== Records to process ==
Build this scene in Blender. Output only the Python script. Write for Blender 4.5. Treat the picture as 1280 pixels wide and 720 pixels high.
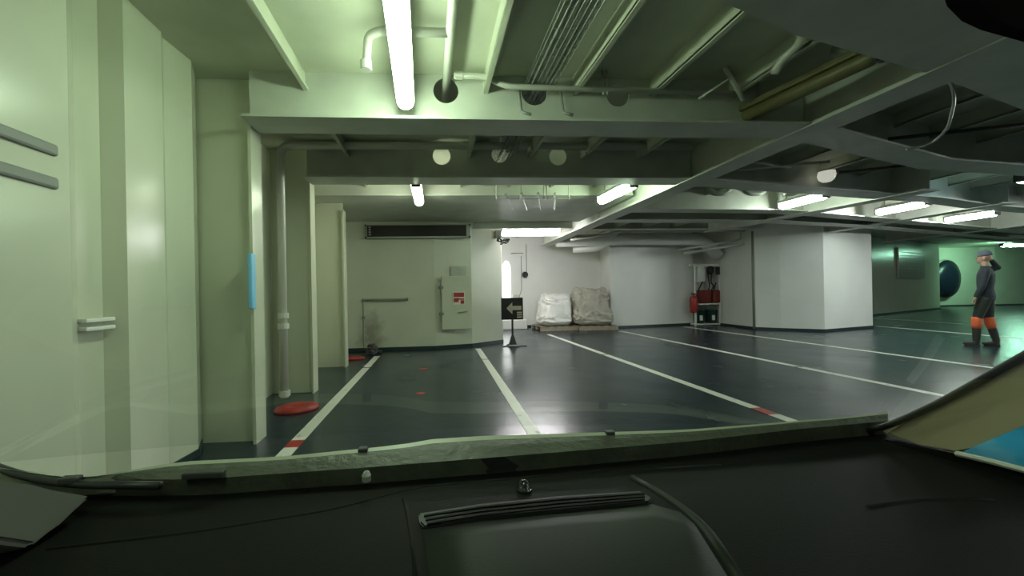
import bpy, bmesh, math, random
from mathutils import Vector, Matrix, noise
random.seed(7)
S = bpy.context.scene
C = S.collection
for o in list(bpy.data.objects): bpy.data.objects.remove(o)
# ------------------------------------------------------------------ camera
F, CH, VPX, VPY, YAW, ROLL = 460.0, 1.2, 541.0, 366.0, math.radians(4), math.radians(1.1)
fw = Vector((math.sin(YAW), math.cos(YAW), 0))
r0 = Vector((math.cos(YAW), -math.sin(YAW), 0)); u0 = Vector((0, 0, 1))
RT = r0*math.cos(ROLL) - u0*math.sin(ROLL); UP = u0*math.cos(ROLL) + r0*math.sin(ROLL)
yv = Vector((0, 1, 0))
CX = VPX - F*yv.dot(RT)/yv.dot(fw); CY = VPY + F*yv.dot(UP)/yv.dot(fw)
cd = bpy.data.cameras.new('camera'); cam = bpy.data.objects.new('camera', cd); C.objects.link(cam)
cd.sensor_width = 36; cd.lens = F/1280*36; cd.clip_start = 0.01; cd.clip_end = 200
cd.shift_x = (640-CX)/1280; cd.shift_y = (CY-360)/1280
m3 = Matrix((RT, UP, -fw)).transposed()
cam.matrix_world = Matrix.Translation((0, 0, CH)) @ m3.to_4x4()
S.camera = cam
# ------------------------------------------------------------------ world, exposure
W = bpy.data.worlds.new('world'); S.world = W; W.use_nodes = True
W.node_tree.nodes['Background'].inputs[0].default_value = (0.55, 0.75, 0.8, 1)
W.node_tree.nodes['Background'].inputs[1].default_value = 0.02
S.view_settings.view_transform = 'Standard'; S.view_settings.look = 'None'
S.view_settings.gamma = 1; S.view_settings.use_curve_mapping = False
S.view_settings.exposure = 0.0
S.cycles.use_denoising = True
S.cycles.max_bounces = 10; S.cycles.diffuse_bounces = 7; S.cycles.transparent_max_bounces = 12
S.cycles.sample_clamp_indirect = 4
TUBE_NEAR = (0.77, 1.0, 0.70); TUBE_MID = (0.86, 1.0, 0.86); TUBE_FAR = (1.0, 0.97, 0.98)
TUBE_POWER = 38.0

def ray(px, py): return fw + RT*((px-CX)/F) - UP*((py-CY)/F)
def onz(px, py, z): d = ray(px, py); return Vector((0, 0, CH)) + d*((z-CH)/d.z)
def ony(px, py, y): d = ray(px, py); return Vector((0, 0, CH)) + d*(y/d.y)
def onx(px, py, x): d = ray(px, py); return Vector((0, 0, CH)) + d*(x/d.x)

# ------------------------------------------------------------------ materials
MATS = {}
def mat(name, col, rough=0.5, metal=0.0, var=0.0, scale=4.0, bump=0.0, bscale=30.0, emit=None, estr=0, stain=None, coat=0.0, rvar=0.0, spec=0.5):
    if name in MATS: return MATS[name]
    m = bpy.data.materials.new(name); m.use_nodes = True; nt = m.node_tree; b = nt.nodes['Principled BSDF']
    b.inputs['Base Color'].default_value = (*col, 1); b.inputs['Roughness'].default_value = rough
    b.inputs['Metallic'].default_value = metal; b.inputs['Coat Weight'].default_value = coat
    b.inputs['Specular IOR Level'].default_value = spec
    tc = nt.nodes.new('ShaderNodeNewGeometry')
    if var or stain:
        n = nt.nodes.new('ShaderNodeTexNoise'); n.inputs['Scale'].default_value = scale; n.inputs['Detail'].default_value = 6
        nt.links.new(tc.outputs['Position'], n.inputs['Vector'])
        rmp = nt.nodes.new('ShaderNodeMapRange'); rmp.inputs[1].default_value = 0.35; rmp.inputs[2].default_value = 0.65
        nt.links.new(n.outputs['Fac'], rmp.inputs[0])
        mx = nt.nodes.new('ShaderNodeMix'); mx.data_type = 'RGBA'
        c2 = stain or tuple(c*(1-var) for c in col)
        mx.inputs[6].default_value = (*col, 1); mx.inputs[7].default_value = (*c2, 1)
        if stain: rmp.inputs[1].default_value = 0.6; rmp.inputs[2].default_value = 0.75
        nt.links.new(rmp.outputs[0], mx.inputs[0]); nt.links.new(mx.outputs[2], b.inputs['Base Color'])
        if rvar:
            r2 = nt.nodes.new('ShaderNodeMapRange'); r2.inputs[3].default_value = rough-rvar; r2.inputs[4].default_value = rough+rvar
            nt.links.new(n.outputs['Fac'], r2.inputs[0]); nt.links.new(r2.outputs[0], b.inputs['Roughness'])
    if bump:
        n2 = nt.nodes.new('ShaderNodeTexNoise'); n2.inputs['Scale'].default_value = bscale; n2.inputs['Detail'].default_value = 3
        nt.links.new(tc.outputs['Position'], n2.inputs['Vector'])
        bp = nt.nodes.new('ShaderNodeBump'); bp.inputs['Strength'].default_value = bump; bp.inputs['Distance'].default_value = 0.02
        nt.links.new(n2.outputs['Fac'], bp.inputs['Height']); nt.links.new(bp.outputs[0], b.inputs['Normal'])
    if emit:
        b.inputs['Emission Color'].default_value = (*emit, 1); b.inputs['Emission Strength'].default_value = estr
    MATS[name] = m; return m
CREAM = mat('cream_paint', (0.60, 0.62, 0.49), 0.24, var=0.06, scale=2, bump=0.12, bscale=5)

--

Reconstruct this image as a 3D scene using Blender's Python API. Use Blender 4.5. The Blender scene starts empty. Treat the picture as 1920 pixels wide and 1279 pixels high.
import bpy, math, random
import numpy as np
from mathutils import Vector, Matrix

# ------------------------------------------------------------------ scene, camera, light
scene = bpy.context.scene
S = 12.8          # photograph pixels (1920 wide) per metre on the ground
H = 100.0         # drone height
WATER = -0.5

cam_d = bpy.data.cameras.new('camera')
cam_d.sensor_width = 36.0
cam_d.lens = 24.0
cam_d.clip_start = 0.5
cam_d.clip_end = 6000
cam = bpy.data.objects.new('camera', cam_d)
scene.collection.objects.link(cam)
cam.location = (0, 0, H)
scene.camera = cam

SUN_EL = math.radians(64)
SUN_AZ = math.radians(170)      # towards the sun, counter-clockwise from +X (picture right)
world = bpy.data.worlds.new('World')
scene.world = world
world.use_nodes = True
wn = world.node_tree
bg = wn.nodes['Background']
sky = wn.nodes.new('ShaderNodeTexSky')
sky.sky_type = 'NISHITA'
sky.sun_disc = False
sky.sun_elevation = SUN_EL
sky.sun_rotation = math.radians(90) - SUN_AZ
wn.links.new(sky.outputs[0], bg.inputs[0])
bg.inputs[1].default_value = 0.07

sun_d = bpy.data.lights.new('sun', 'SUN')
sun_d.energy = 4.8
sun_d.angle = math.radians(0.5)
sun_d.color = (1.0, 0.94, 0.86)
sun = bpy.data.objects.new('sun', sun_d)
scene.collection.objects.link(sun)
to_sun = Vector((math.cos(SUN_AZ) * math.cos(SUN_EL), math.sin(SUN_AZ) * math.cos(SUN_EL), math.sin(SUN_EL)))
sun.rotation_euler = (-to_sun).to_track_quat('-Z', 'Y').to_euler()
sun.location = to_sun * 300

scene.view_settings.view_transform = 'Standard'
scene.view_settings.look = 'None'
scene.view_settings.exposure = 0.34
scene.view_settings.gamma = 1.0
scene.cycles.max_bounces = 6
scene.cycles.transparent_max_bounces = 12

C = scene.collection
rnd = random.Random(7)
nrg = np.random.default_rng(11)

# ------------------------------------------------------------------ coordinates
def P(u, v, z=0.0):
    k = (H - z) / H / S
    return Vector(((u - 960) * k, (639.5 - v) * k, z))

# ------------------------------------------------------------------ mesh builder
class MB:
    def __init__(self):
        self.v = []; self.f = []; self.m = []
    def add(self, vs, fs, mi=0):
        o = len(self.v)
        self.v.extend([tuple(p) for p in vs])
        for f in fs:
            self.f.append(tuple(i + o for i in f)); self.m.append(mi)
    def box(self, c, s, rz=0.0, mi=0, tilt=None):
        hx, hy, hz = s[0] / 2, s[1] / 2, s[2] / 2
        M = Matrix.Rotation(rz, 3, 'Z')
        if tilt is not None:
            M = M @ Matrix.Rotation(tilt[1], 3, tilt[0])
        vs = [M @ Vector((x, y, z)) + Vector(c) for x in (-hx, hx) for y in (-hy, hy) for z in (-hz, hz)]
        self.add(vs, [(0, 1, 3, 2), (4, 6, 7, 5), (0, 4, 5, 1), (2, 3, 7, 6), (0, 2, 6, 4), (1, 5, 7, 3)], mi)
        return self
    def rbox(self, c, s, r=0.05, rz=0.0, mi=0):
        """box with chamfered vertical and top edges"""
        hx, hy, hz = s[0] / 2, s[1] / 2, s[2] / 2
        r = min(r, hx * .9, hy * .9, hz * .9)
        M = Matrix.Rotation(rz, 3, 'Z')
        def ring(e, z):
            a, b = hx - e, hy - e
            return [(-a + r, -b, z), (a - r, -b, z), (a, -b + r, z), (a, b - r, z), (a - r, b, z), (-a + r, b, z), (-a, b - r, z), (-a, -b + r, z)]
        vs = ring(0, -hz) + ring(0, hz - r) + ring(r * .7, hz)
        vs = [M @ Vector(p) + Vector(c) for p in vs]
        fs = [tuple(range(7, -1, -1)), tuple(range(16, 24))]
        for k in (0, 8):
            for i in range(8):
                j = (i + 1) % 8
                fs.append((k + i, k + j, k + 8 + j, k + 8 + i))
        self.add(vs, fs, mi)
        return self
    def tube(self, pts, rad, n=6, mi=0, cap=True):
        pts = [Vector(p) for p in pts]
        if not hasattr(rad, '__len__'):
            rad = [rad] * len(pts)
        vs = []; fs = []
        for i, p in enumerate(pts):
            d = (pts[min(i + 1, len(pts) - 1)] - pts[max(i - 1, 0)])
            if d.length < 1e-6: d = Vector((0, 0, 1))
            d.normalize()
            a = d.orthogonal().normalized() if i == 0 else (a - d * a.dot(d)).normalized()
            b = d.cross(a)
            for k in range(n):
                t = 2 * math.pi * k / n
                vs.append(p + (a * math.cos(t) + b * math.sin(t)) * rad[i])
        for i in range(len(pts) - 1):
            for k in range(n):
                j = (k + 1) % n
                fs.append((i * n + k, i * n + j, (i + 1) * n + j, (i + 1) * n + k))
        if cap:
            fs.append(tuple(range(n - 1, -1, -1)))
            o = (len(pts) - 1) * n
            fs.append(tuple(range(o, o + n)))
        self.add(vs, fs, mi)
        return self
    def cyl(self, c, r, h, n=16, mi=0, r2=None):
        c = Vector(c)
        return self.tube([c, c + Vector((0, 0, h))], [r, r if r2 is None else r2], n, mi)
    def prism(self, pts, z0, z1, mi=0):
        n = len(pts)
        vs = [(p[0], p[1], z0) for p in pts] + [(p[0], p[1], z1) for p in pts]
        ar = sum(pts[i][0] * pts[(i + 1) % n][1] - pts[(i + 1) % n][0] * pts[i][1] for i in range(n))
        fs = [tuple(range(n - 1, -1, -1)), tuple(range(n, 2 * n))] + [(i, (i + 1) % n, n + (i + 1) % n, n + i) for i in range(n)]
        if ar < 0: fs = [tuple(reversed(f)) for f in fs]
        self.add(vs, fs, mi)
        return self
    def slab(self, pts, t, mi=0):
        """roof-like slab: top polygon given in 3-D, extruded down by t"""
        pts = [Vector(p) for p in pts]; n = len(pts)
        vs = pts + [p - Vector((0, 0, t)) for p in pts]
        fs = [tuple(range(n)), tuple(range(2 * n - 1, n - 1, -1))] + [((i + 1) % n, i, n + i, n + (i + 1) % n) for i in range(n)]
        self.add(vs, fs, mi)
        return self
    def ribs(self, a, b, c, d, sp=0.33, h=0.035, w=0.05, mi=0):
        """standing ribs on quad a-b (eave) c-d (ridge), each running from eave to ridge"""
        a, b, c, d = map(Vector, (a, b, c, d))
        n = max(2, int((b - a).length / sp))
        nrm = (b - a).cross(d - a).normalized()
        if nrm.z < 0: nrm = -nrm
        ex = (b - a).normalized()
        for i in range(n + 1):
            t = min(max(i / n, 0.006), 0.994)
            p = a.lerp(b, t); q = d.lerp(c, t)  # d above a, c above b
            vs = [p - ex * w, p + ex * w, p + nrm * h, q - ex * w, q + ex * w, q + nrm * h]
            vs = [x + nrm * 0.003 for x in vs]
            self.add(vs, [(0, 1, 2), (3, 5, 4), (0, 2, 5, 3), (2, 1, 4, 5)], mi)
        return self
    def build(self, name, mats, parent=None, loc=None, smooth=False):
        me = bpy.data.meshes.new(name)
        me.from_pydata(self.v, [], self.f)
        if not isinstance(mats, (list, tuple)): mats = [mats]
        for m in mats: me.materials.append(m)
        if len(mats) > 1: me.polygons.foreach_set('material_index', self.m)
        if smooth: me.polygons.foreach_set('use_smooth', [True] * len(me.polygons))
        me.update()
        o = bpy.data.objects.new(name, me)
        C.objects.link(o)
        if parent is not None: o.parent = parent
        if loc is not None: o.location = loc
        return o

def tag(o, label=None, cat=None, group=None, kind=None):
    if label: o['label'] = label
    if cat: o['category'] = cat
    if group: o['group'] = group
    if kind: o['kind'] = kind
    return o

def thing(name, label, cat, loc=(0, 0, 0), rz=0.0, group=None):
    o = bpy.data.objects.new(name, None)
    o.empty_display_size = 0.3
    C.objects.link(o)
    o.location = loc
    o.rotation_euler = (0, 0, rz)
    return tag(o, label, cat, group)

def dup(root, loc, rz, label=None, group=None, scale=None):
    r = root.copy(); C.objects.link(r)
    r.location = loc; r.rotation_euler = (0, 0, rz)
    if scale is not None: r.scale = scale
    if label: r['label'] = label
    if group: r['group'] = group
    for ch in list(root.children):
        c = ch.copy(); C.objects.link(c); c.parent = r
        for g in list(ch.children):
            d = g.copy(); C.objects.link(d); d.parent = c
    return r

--

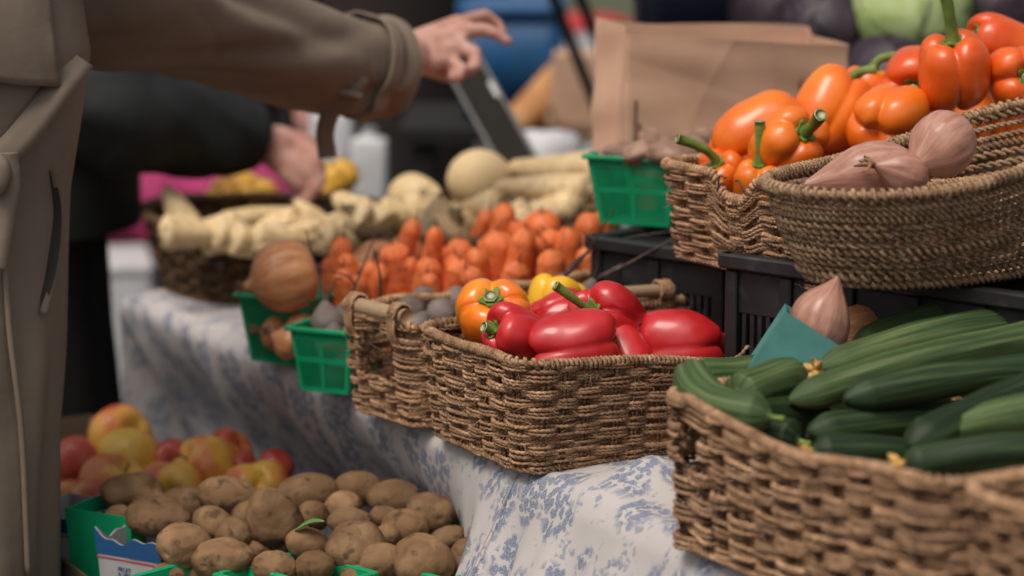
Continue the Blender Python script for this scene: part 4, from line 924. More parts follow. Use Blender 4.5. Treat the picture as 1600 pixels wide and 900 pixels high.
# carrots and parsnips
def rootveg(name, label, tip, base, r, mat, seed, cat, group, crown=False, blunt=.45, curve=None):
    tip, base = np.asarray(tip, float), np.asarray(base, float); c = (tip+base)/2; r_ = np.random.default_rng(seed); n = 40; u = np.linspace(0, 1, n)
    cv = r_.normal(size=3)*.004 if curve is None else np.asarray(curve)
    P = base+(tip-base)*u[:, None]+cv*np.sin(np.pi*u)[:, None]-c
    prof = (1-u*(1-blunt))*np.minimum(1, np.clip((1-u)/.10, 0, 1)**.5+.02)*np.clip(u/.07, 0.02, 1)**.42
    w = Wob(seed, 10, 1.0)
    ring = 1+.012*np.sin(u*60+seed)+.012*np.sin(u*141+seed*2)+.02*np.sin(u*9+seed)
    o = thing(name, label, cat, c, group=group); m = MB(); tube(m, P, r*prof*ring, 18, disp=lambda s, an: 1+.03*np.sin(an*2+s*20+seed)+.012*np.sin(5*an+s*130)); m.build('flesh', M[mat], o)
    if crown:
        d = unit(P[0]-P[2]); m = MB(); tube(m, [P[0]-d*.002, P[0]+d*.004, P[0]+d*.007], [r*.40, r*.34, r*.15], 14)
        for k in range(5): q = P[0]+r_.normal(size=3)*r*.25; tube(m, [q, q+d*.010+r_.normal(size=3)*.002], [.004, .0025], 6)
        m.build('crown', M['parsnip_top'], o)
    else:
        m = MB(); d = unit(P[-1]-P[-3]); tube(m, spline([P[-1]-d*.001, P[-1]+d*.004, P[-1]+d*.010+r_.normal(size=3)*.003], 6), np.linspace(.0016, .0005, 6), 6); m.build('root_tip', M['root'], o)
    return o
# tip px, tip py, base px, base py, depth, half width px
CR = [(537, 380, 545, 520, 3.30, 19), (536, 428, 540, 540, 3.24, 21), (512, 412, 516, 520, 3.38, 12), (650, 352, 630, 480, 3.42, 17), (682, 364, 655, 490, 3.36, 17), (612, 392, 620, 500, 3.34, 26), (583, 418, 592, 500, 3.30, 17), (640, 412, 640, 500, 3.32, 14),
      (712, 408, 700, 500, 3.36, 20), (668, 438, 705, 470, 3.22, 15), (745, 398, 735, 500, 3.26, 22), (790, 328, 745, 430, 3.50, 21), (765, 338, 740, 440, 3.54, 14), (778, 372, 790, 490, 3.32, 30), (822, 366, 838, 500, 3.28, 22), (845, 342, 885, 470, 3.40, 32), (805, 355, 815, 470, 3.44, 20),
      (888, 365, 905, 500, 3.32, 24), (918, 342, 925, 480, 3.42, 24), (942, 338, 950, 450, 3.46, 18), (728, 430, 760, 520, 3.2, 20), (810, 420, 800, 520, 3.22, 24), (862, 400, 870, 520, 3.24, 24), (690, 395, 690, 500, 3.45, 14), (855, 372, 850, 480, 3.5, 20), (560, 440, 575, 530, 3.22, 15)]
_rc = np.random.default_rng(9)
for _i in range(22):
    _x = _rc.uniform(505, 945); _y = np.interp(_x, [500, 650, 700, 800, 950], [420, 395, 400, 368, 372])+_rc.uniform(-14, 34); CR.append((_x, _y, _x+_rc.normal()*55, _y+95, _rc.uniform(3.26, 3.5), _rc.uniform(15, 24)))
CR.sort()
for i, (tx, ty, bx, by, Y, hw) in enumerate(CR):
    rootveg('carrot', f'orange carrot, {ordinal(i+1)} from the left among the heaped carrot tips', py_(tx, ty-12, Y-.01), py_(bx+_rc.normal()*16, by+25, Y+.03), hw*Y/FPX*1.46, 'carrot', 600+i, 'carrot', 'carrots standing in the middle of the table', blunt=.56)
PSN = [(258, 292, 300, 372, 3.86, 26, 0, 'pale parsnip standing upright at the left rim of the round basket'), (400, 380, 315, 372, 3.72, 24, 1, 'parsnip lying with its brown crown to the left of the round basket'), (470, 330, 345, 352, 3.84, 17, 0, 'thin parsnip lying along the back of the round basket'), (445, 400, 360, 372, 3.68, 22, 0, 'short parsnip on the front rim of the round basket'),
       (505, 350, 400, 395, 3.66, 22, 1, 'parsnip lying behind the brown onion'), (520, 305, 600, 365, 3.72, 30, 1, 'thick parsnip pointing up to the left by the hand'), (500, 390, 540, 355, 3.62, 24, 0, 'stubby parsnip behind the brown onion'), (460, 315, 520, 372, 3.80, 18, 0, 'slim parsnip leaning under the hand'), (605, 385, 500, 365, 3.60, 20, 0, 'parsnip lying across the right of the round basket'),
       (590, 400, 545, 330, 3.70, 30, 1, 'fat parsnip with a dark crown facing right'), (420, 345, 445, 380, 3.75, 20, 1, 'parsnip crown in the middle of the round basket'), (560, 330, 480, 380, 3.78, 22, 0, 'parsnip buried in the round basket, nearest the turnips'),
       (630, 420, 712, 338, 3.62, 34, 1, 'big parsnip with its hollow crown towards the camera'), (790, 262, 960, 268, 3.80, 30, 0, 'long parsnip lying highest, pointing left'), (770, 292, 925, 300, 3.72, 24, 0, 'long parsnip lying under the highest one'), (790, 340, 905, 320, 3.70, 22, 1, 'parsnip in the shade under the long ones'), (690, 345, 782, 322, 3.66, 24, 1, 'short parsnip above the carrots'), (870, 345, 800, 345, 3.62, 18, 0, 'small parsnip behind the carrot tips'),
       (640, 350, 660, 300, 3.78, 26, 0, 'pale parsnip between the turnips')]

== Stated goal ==
Which lines above run from the one containing "Reconstruct this image" down to the one containing "bg.inputs[1].default_value = 0.07"? Repeat exactly those, both ends included, and nothing else.

== Expected output ==
Reconstruct this image as a 3D scene using Blender's Python API. Use Blender 4.5. The Blender scene starts empty. Treat the picture as 1920 pixels wide and 1279 pixels high.
import bpy, math, random
import numpy as np
from mathutils import Vector, Matrix

# ------------------------------------------------------------------ scene, camera, light
scene = bpy.context.scene
S = 12.8          # photograph pixels (1920 wide) per metre on the ground
H = 100.0         # drone height
WATER = -0.5

cam_d = bpy.data.cameras.new('camera')
cam_d.sensor_width = 36.0
cam_d.lens = 24.0
cam_d.clip_start = 0.5
cam_d.clip_end = 6000
cam = bpy.data.objects.new('camera', cam_d)
scene.collection.objects.link(cam)
cam.location = (0, 0, H)
scene.camera = cam

SUN_EL = math.radians(64)
SUN_AZ = math.radians(170)      # towards the sun, counter-clockwise from +X (picture right)
world = bpy.data.worlds.new('World')
scene.world = world
world.use_nodes = True
wn = world.node_tree
bg = wn.nodes['Background']
sky = wn.nodes.new('ShaderNodeTexSky')
sky.sky_type = 'NISHITA'
sky.sun_disc = False
sky.sun_elevation = SUN_EL
sky.sun_rotation = math.radians(90) - SUN_AZ
wn.links.new(sky.outputs[0], bg.inputs[0])
bg.inputs[1].default_value = 0.07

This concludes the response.